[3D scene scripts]
══════════
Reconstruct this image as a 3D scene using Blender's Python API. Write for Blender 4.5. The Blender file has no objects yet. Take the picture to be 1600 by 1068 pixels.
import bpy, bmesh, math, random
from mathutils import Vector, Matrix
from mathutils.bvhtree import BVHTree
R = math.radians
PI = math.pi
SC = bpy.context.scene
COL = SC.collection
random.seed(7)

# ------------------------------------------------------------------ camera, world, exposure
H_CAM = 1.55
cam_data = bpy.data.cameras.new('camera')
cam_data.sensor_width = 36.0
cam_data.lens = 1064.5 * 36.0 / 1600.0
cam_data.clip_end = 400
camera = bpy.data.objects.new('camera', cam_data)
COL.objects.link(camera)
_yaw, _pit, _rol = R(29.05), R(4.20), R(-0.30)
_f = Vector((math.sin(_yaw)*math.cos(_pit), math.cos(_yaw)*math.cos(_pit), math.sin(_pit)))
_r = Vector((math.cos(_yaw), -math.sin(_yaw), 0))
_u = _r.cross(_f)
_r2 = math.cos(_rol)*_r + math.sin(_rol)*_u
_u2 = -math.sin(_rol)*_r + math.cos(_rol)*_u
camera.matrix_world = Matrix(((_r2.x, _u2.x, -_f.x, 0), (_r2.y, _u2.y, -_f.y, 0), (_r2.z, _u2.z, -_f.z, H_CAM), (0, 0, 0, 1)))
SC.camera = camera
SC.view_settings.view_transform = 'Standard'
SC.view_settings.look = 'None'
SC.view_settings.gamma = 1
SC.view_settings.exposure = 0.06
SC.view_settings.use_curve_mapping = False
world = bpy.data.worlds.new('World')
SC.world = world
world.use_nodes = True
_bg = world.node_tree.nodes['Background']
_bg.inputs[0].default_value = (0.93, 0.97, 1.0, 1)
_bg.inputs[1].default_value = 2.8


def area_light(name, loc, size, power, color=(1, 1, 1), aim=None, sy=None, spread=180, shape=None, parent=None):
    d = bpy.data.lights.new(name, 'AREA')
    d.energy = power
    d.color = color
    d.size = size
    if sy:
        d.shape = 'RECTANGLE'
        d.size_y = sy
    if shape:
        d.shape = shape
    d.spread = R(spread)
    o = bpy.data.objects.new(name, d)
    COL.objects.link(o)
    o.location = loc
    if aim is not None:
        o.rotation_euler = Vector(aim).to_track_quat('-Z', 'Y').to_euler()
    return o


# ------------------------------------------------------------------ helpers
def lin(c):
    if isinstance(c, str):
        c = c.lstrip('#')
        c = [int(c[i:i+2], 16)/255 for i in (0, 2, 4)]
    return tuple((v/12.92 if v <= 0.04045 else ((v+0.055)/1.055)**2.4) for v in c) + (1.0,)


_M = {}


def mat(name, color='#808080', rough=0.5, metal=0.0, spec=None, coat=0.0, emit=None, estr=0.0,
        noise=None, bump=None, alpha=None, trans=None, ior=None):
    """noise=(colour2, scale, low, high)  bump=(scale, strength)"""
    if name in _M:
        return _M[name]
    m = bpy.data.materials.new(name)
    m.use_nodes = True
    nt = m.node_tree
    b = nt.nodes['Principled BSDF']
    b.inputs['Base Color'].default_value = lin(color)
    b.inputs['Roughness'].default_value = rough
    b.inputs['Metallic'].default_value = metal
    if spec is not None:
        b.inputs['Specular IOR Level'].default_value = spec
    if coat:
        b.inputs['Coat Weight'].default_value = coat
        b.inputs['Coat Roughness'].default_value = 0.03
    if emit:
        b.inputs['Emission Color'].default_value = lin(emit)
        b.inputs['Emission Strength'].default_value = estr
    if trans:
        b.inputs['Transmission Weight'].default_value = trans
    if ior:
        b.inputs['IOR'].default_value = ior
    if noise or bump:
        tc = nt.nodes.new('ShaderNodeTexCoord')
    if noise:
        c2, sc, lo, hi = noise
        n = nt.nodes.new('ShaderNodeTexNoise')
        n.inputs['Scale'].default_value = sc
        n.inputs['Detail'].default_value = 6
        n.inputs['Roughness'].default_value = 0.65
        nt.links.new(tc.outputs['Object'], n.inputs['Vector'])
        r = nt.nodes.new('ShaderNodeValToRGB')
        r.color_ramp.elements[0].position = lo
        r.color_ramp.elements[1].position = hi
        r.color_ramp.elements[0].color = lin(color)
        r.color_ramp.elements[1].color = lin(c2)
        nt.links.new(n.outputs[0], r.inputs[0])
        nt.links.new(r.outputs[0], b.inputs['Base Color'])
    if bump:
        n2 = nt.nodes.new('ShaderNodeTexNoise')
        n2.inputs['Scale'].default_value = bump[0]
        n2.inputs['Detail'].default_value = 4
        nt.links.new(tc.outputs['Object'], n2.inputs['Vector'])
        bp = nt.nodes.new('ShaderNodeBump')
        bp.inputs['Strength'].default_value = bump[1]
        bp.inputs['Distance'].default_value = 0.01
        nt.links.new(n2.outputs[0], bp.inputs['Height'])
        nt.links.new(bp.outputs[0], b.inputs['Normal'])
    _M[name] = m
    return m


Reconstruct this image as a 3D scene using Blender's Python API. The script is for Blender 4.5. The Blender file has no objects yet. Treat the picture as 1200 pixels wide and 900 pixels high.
══════════
**GIVEN REQUEST:** Each entry is to be returned in full, character for character.

**SOLUTION:**
Reconstruct this image as a 3D scene using Blender's Python API. Write for Blender 4.5. The Blender file has no objects yet. Take the picture to be 1600 by 1068 pixels.
import bpy, bmesh, math, random
from mathutils import Vector, Matrix
from mathutils.bvhtree import BVHTree
R = math.radians
PI = math.pi
SC = bpy.context.scene
COL = SC.collection
random.seed(7)

# ------------------------------------------------------------------ camera, world, exposure
H_CAM = 1.55
cam_data = bpy.data.cameras.new('camera')
cam_data.sensor_width = 36.0
cam_data.lens = 1064.5 * 36.0 / 1600.0
cam_data.clip_end = 400
camera = bpy.data.objects.new('camera', cam_data)
COL.objects.link(camera)
_yaw, _pit, _rol = R(29.05), R(4.20), R(-0.30)
_f = Vector((math.sin(_yaw)*math.cos(_pit), math.cos(_yaw)*math.cos(_pit), math.sin(_pit)))
_r = Vector((math.cos(_yaw), -math.sin(_yaw), 0))
_u = _r.cross(_f)
_r2 = math.cos(_rol)*_r + math.sin(_rol)*_u
_u2 = -math.sin(_rol)*_r + math.cos(_rol)*_u
camera.matrix_world = Matrix(((_r2.x, _u2.x, -_f.x, 0), (_r2.y, _u2.y, -_f.y, 0), (_r2.z, _u2.z, -_f.z, H_CAM), (0, 0, 0, 1)))
SC.camera = camera
SC.view_settings.view_transform = 'Standard'
SC.view_settings.look = 'None'
SC.view_settings.gamma = 1
SC.view_settings.exposure = 0.06
SC.view_settings.use_curve_mapping = False
world = bpy.data.worlds.new('World')
SC.world = world
world.use_nodes = True
_bg = world.node_tree.nodes['Background']
_bg.inputs[0].default_value = (0.93, 0.97, 1.0, 1)
_bg.inputs[1].default_value = 2.8


def area_light(name, loc, size, power, color=(1, 1, 1), aim=None, sy=None, spread=180, shape=None, parent=None):
    d = bpy.data.lights.new(name, 'AREA')
    d.energy = power
    d.color = color
    d.size = size
    if sy:
        d.shape = 'RECTANGLE'
        d.size_y = sy
    if shape:
        d.shape = shape
    d.spread = R(spread)
    o = bpy.data.objects.new(name, d)
    COL.objects.link(o)
    o.location = loc
    if aim is not None:
        o.rotation_euler = Vector(aim).to_track_quat('-Z', 'Y').to_euler()
    return o


# ------------------------------------------------------------------ helpers
def lin(c):
    if isinstance(c, str):
        c = c.lstrip('#')
        c = [int(c[i:i+2], 16)/255 for i in (0, 2, 4)]
    return tuple((v/12.92 if v <= 0.04045 else ((v+0.055)/1.055)**2.4) for v in c) + (1.0,)


_M = {}


def mat(name, color='#808080', rough=0.5, metal=0.0, spec=None, coat=0.0, emit=None, estr=0.0,
        noise=None, bump=None, alpha=None, trans=None, ior=None):
    """noise=(colour2, scale, low, high)  bump=(scale, strength)"""
    if name in _M:
        return _M[name]
    m = bpy.data.materials.new(name)
    m.use_nodes = True
    nt = m.node_tree
    b = nt.nodes['Principled BSDF']
    b.inputs['Base Color'].default_value = lin(color)
    b.inputs['Roughness'].default_value = rough
    b.inputs['Metallic'].default_value = metal
    if spec is not None:
        b.inputs['Specular IOR Level'].default_value = spec
    if coat:
        b.inputs['Coat Weight'].default_value = coat
        b.inputs['Coat Roughness'].default_value = 0.03
    if emit:
        b.inputs['Emission Color'].default_value = lin(emit)
        b.inputs['Emission Strength'].default_value = estr
    if trans:
        b.inputs['Transmission Weight'].default_value = trans
    if ior:
        b.inputs['IOR'].default_value = ior
    if noise or bump:
        tc = nt.nodes.new('ShaderNodeTexCoord')
    if noise:
        c2, sc, lo, hi = noise
        n = nt.nodes.new('ShaderNodeTexNoise')
        n.inputs['Scale'].default_value = sc
        n.inputs['Detail'].default_value = 6
        n.inputs['Roughness'].default_value = 0.65
        nt.links.new(tc.outputs['Object'], n.inputs['Vector'])
        r = nt.nodes.new('ShaderNodeValToRGB')
        r.color_ramp.elements[0].position = lo
        r.color_ramp.elements[1].position = hi
        r.color_ramp.elements[0].color = lin(color)
        r.color_ramp.elements[1].color = lin(c2)
        nt.links.new(n.outputs[0], r.inputs[0])
        nt.links.new(r.outputs[0], b.inputs['Base Color'])
    if bump:
        n2 = nt.nodes.new('ShaderNodeTexNoise')
        n2.inputs['Scale'].default_value = bump[0]
        n2.inputs['Detail'].default_value = 4
        nt.links.new(tc.outputs['Object'], n2.inputs['Vector'])
        bp = nt.nodes.new('ShaderNodeBump')
        bp.inputs['Strength'].default_value = bump[1]
        bp.inputs['Distance'].default_value = 0.01
        nt.links.new(n2.outputs[0], bp.inputs['Height'])
        nt.links.new(bp.outputs[0], b.inputs['Normal'])
    _M[name] = m
    return m


Reconstruct this image as a 3D scene using Blender's Python API. The script is for Blender 4.5. The Blender file has no objects yet. Treat the picture as 1200 pixels wide and 900 pixels high.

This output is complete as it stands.